Natural Language Processing: on brains and computers

 | 

On 2 June 2011 Ruslan Mitkov (University of Wolverhampton) taught a seminar on "Natural Language Processing: Challenges and Applications".

CV details

Ruslan Mitkov received his MSc from the Humboldt University in Berlin, his PhD from the Technical University in Dresden and he worked as a Research Professor at the Institute of Mathematics, Bulgarian Academy of Sciences, Sofia. Prof. Mitkov is Professor of Computational Linguistics and Language Engineering at the School of Humanities, Languages and Social Sciences at the University of Wolverhampton which he joined in 1995, where he set up the Research Group in Computational Linguistics. In addition, he is also Director of the Research Institute in Information and Language Processing. His extensively cited research covers areas such as anaphora resolution, automatic generation of multiple-choice tests, machine translation, natural language generation, automatic summarisation, computer-aided language processing, centering, translation memory, evaluation, corpus annotation, bilingual term extraction, question answering, automatic identification of cognates and false friends, and an NLP-driven corpus-based study of translation universals. Mitkov is author of the monographAnaphora resolution (Longman) and sole Editor of The Oxford Handbook of Computational Linguistics (Oxford University Press). Current prestigious projects include his role as Executive Editor of the Journal of Natural Language Engineering (Cambridge University Press), Editor-in-Chief of the Natural Language Processing book series of John Benjamins publishers, and Consulting Editor of Oxford University Press publications in Computational Linguistics. He is also working on the forthcoming Oxford Dictionary of Computational Linguistics (co-authored with Patrick Hanks) and the future second, substantially revised edition of the Oxford Handbook of Computational Linguistics.

Abstract

The talk introduced Natural Language Processing (NLP) as a discipline and discussed NLP applications for Applied Linguistics developed by the speaker and/or his research group.
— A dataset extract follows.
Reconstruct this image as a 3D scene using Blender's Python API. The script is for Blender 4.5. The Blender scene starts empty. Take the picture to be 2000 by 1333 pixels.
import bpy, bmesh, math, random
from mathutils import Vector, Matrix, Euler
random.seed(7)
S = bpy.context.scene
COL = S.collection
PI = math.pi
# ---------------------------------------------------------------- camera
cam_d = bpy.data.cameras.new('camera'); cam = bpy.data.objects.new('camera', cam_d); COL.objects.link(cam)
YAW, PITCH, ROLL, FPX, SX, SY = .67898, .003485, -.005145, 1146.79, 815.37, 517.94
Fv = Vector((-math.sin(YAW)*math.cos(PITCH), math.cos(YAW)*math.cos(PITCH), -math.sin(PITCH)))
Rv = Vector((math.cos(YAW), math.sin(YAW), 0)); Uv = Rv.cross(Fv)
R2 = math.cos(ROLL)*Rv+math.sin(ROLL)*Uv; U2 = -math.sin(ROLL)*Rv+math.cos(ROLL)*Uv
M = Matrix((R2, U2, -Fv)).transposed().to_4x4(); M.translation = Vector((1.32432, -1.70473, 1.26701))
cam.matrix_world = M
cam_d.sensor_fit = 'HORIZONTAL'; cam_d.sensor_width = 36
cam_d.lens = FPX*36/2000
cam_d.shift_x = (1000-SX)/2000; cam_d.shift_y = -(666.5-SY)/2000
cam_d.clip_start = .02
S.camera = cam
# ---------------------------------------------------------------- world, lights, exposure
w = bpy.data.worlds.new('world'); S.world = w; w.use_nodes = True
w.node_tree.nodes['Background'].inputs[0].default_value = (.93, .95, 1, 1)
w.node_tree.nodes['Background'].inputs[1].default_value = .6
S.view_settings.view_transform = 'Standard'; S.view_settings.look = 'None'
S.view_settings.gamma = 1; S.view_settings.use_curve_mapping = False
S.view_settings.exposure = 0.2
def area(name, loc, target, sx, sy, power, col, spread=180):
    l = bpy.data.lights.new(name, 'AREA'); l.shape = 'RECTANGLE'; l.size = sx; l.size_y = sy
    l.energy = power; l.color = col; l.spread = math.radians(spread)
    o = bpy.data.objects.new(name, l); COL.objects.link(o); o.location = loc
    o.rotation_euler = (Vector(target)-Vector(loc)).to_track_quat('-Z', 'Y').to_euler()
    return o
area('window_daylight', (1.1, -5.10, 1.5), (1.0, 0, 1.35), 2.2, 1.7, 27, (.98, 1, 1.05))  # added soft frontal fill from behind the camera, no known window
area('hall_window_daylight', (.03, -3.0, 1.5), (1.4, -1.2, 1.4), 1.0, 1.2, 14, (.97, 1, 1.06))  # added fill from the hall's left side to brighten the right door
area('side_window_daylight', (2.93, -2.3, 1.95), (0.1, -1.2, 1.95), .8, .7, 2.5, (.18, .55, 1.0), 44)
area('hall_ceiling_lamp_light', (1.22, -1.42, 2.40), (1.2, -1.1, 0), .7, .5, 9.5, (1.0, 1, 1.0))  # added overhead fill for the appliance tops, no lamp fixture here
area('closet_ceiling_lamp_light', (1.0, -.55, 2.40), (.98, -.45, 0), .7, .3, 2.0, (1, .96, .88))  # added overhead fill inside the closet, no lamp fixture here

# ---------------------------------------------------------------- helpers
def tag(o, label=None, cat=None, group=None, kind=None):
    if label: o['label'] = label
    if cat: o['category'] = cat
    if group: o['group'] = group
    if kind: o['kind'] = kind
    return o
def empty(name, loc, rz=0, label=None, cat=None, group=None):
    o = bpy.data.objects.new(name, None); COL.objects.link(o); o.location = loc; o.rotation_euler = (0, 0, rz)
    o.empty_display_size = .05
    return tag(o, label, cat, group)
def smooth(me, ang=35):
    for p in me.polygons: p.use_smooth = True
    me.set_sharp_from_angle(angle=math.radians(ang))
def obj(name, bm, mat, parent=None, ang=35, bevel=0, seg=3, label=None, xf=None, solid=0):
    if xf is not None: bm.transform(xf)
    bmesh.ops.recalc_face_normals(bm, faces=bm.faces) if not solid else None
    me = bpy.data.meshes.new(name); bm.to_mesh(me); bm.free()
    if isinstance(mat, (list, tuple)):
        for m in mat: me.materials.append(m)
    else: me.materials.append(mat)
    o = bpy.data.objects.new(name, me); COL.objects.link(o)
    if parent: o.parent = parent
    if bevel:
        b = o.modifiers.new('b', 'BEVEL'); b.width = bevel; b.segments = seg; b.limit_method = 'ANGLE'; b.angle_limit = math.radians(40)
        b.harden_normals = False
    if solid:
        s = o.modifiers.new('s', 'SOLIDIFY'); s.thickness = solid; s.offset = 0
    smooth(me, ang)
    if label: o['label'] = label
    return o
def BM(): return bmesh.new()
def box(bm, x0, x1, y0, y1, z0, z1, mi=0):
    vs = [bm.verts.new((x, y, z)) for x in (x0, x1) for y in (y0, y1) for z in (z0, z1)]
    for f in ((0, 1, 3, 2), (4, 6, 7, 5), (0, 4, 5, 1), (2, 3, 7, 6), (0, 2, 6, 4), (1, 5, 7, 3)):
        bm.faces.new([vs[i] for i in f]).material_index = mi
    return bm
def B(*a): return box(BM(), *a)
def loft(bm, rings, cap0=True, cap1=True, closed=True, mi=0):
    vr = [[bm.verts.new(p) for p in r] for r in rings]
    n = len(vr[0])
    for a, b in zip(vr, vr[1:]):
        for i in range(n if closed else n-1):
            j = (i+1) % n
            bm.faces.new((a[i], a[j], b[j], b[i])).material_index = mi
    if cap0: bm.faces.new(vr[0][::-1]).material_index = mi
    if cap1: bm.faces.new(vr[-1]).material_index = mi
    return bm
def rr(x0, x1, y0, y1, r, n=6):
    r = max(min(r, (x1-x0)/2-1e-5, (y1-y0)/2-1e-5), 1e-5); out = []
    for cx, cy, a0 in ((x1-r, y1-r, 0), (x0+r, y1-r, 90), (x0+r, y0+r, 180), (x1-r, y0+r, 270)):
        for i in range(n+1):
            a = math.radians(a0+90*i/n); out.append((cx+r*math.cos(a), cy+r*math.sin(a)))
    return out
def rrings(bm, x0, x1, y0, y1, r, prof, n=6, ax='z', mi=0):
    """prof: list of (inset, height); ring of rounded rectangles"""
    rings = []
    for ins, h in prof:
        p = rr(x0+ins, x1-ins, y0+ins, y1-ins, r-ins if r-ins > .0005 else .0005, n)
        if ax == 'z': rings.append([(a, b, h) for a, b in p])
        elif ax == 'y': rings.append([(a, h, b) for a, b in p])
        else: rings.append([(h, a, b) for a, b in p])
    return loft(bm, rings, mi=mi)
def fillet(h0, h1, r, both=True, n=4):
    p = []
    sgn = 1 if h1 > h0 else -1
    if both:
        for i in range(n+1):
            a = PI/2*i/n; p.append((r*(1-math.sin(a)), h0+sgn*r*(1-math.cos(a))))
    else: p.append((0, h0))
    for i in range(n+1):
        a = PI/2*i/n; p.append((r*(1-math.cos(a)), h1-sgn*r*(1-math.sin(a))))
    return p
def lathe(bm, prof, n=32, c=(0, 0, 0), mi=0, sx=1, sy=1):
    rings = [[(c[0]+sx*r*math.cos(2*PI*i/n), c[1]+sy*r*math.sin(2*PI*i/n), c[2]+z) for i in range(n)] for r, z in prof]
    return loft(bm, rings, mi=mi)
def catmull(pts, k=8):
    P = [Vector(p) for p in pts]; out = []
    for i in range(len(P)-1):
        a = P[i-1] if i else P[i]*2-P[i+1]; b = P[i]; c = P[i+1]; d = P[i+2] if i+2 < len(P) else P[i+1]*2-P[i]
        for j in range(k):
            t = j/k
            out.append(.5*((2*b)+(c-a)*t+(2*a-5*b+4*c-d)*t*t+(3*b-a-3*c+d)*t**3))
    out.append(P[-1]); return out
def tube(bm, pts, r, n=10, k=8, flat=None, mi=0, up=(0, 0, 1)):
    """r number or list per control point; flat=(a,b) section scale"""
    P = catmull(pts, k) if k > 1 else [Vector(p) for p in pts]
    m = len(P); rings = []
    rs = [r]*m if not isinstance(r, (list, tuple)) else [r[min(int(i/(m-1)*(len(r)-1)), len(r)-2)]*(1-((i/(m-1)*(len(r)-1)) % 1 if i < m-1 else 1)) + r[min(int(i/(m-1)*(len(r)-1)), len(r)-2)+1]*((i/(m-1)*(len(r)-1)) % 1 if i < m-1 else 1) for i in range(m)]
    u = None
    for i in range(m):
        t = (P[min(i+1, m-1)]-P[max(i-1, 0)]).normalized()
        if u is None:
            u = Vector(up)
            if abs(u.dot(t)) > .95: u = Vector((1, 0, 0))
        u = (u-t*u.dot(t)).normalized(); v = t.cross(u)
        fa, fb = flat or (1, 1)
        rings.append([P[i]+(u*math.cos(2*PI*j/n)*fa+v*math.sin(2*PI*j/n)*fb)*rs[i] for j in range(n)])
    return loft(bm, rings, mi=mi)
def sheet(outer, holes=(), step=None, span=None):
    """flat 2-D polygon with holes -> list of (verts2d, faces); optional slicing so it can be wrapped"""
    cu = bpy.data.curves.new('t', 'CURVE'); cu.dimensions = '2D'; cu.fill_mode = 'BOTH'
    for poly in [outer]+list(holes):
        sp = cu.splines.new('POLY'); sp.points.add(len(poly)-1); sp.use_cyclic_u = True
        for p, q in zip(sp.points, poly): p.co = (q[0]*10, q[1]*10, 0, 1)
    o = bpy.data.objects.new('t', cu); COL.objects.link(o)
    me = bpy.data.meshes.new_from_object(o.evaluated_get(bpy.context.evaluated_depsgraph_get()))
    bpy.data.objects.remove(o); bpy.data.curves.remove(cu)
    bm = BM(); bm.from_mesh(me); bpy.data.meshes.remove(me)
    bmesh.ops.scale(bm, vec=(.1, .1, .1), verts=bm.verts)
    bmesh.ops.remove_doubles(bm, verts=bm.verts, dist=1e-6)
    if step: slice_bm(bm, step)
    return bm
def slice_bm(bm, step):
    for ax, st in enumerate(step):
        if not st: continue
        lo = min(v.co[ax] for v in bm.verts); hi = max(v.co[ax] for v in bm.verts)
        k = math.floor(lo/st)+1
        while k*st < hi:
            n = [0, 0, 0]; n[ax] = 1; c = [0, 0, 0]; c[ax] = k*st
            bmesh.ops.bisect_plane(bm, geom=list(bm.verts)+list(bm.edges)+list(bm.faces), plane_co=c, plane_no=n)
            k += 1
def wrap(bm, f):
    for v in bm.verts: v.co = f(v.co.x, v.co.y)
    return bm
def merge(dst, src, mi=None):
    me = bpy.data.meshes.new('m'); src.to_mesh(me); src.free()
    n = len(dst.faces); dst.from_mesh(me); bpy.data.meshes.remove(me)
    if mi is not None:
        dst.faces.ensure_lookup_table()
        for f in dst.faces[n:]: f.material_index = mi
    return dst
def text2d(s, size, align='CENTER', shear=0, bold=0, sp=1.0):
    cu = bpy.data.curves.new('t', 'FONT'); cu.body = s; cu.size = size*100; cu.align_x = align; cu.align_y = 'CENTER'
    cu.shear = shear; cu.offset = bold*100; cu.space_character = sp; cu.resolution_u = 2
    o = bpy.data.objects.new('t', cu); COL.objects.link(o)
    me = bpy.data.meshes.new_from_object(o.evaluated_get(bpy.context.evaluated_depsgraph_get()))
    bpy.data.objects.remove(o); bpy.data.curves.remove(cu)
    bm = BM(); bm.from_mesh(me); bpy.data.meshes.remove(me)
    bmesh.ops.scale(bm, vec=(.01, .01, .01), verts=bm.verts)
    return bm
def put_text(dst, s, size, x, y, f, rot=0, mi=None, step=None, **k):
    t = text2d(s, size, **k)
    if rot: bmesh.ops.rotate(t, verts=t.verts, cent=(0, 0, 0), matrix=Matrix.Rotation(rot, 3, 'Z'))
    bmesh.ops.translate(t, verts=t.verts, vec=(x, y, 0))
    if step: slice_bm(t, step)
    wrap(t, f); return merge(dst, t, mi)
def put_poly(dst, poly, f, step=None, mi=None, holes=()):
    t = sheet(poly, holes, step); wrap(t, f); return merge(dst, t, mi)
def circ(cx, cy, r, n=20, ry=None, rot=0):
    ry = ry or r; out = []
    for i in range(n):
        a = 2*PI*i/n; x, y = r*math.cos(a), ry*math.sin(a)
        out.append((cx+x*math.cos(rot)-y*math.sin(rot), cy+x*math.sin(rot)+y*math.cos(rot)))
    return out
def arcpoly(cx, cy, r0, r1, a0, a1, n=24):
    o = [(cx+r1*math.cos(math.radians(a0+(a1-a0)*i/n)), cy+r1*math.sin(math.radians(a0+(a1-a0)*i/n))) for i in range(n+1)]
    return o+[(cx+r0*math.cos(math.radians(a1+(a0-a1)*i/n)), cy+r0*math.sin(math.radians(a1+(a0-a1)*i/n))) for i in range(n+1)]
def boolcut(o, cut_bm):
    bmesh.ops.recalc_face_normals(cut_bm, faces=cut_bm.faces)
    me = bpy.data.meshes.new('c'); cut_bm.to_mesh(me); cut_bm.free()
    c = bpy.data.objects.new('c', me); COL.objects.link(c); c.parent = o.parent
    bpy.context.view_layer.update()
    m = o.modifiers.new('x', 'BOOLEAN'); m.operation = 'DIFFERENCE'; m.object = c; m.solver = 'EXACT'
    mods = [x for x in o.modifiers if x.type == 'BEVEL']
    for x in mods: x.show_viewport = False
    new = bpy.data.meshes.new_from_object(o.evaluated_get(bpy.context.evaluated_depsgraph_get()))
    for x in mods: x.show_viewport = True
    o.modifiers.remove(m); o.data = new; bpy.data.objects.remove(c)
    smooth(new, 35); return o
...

After a brief historical review, the speaker argued that natural languages resent major problems for computers. Basic language processing tasks, methods and solutions were outlined. The speaker then proceeded to selected topics of his recent research which have to do with the employment of NLP methodology in Applied Linguistics and more specifically topics including but not limited to lexicography, translation and translation studies, language teaching (assessment) and language change.